--- start Source material ---

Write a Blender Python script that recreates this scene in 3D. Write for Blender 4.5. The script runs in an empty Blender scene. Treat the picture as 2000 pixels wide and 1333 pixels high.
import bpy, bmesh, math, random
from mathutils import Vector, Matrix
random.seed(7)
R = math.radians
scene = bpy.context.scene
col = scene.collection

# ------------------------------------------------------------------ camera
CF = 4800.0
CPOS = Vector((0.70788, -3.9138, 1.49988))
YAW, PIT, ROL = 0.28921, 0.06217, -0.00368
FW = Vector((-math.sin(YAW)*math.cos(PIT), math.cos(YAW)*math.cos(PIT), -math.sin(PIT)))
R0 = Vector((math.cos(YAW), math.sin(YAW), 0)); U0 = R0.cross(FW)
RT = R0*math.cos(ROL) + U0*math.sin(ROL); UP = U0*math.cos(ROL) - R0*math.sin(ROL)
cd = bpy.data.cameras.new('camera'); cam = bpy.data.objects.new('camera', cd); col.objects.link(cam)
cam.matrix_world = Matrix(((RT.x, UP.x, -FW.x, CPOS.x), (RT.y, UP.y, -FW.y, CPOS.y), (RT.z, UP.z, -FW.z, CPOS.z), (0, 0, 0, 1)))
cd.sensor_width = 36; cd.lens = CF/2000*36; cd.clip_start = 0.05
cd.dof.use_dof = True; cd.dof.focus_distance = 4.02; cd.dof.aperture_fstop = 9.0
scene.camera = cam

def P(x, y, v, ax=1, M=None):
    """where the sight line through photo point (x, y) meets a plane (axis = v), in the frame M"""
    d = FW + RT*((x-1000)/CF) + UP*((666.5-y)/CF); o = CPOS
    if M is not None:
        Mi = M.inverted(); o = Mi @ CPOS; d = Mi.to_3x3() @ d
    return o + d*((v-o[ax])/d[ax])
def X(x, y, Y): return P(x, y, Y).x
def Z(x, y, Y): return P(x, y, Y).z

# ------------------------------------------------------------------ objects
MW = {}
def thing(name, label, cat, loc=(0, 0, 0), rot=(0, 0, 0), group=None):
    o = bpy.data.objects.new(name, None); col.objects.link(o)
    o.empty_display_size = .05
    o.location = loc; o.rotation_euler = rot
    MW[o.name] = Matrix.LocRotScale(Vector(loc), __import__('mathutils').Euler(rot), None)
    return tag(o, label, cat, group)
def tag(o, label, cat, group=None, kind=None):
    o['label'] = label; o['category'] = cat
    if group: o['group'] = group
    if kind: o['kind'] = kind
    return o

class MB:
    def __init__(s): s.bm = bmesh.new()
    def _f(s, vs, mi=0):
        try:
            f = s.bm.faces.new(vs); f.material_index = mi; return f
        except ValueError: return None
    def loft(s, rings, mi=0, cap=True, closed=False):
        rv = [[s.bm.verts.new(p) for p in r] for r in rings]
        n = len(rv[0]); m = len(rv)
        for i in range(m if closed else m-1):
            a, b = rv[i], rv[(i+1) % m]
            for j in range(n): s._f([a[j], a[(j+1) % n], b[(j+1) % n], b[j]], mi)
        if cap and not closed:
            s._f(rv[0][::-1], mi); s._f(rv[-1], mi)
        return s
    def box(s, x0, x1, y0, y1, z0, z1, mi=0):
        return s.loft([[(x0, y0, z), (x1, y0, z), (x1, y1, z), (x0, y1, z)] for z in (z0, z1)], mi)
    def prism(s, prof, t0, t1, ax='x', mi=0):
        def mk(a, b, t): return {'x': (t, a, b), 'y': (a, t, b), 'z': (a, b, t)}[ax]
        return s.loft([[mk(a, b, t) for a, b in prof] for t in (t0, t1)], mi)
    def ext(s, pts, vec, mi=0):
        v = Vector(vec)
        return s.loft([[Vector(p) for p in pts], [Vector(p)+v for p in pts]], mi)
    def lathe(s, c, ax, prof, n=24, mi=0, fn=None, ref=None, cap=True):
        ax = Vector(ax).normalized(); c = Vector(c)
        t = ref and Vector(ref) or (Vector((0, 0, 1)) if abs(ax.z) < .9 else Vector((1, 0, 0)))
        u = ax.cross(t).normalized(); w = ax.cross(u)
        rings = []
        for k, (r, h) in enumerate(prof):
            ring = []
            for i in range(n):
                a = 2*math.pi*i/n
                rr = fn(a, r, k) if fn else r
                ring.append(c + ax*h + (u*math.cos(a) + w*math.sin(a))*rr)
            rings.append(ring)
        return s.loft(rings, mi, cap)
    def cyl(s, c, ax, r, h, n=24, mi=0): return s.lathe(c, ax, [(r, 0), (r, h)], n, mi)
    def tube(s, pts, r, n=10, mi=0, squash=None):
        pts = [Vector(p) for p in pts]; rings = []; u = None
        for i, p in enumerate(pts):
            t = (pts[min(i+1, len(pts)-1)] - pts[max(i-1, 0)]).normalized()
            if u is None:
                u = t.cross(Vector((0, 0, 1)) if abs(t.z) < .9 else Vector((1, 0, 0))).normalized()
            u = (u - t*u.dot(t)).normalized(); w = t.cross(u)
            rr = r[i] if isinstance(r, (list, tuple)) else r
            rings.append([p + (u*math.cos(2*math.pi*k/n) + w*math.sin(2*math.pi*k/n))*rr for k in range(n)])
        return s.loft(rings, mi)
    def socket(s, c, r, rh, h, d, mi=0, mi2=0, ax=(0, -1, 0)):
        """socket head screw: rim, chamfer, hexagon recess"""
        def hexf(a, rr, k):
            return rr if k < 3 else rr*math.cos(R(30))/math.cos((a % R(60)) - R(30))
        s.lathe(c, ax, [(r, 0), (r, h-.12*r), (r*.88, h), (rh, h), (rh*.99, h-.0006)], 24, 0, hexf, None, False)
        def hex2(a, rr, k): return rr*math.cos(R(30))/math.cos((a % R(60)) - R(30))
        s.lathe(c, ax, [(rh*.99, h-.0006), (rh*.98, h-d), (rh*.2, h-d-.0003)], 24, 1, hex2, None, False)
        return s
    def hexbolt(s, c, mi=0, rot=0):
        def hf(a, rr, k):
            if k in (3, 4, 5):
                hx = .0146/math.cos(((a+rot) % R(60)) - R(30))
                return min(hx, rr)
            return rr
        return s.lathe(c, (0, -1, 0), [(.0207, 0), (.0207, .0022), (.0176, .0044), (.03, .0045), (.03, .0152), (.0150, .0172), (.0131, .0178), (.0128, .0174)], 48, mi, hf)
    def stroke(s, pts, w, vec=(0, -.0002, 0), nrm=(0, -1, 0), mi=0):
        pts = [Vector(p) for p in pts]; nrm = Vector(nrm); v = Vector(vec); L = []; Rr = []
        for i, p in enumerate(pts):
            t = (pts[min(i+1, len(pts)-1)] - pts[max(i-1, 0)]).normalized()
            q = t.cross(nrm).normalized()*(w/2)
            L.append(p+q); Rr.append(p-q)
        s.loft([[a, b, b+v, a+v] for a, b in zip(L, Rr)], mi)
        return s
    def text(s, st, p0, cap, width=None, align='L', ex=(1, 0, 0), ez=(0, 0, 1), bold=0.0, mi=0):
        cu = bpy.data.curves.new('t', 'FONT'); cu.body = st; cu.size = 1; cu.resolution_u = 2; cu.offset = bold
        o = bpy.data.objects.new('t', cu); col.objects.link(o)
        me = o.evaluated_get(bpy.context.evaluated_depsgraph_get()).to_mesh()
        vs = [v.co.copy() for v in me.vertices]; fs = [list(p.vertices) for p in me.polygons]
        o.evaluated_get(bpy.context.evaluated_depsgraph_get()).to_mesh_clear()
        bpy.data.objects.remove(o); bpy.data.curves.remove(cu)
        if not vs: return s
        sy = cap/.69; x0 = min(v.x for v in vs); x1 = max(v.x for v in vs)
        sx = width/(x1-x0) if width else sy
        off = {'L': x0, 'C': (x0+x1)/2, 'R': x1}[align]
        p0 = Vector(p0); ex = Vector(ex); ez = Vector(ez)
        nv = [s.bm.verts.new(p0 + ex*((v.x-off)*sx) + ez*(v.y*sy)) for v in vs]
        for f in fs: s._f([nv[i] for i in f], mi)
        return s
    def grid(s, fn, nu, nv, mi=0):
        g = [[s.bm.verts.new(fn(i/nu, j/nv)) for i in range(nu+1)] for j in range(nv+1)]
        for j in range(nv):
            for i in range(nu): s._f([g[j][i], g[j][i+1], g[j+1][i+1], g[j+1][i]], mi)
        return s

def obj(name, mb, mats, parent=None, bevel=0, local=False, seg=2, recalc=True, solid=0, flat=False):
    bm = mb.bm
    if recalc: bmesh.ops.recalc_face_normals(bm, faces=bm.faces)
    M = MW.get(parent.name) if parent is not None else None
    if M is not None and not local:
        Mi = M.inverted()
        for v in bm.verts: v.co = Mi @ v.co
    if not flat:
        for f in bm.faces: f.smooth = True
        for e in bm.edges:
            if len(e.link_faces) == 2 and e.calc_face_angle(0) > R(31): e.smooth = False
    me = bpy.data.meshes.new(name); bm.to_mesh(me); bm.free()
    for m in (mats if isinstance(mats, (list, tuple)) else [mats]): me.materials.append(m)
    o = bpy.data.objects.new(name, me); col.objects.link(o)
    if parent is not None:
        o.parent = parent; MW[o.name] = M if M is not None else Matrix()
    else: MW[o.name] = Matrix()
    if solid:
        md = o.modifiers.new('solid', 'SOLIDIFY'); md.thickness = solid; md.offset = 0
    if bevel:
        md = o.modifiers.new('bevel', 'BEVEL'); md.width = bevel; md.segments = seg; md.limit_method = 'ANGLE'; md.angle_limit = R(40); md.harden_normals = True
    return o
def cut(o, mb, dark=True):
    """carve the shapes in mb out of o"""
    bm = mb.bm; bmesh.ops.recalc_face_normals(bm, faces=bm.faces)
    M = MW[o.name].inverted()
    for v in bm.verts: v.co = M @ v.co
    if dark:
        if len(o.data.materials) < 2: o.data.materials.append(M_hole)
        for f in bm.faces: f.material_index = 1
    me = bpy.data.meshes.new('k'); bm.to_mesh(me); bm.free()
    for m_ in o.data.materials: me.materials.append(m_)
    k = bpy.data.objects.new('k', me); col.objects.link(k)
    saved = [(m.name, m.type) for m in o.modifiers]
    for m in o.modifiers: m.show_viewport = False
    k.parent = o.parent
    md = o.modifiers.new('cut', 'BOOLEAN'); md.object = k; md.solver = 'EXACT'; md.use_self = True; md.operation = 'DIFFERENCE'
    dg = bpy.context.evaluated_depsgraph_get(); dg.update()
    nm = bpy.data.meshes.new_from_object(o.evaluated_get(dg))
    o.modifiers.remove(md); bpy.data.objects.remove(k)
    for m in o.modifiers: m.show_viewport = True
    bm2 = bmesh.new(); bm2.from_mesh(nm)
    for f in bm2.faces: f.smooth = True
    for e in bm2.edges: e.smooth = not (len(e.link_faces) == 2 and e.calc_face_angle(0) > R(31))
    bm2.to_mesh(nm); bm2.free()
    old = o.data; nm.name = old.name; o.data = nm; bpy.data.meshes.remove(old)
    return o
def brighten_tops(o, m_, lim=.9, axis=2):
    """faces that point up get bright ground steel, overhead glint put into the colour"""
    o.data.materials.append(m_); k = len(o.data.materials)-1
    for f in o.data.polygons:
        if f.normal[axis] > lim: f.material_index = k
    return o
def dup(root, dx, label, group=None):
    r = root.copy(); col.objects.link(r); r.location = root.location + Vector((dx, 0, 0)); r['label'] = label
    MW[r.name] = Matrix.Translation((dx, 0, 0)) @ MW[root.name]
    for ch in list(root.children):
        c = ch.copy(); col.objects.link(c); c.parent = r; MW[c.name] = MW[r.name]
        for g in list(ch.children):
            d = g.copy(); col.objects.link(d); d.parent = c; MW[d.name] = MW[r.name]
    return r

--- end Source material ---

The lines to transcribe begin at the line with "that point up" and end at the line with "if f.normal[axis] >"; copy them exactly, both ends included.

§ Task output
    """faces that point up get bright ground steel, overhead glint put into the colour"""
    o.data.materials.append(m_); k = len(o.data.materials)-1
    for f in o.data.polygons:
        if f.normal[axis] > lim: f.material_index = k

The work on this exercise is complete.